Kodama's Fifth is rather a centrist performance, both in phrasing and tempo selection. As I pointed out in my review of Leif Ove Andsnes' Beethoven Fifth Concerto last year (Sony 8843-05886-2), the first movement of this concerto, for some strange reason, fits into the range of 20:04 to 20:55 in almost every recording I've encountered. Of the eighteen recordings of this concerto in my collection, seventeen fall into that rather narrow range. Kodama's timing is 20:43! Her first movement is brilliantly played, again with a balance of both elegance and muscle, though I think the orchestral playing may be slightly more assertive, and weightier too, especially in the robust brass sound. Kodama turns out more subtlety and nuance than in most performances and never comes across as calculating or artificial. Her second movement Adagio sounds more vital than is usual in her slightly brisker pacing, and her finale is vigorous and joyful, again with just the right mixture of refinement and brawn.

For the earlier concertos Kodama lightens her approach very slightly, which is quite appropriate. Still, there is plenty of power where needed. The First comes across with both effervescence and subtlety and features an especially sparkling finale, though here both the pianist and orchestra take on a more muscular approach which points up the composer's mischievous humor. The Second (which actually predates the First) begins energetically in the orchestra and remains vital and spirited throughout. The outer panels are brimming with youthfulness and joy. This performance by pianist and orchestra may well be the best in the set. Kodama and Nagano even make a good case for the second movement, probably the least effective movement in the five Beethoven piano concertos. The Third Concerto gets a fine performance as well, with the darker elements in the first movement sounding more stormy and agitated than dire or tragic. Kodama's take on the finale is especially impressive in its manner of catching the shifting moods of the music, moving so naturally from the bouncy but serious character of the main theme onto the joyous and playful music that follows and interweaves. The Triple Concerto gets a fine performance from the three soloists and the orchestra as well. This is not necessarily top-drawer Beethoven but Kodama and company certainly make a compelling case for the work.
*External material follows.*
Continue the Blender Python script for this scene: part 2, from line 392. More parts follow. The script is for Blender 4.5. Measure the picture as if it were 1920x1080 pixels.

By the way, Nagano leads the proceedings throughout with a fine sense for Beethoven's epic character, his humor and his great vitality. He draws out all sorts of meaningful but often hidden detail in the score's textures and obtains a wide range of dynamics from the orchestra, always applying them with intelligence and taste. His accompaniment is as brilliant and alert as I've ever heard in any set of the Beethoven concertos. The Deutsches Sinfonie-Orchester Berlin plays with accuracy and commitment in all works, rivaling that other better known Berlin band for sheer spirit and color. Despite three different Berlin recording locations (Teldex Studio, Siemensvilla, Jesus Christus Kirche), the sound reproduction by Berlin Classics is fairly consistent in its clarity and well balanced character. So, here is another fine set of the Beethoven piano concertos to make the catalog even more crowded. Excellent cycles are to be had from the aforementioned Andsnes (#1 & 3 on Sony 88725-42058-2), (#2 & 4 on Sony 88883-70548-2), (#5 & Choral Fantasy – link already given above), Barenboim (EuroArts DVD 2056778), Buchbinder (Unitel Classica/Cmajor Blu-ray 708904), Brendel (three times), Schnabel, Perahia, and others. This one by Kodama and Nagano (her husband, by the way) is good enough to serve as a stand-alone set of the Beethoven piano concertos, but for the more fussy listener the cycles by Perahia, Brendel (with Sir Simon Rattle), Buchbinder and Andsnes may have a slim edge. Still, I can highly recommend this set as one of the very best among recent issues.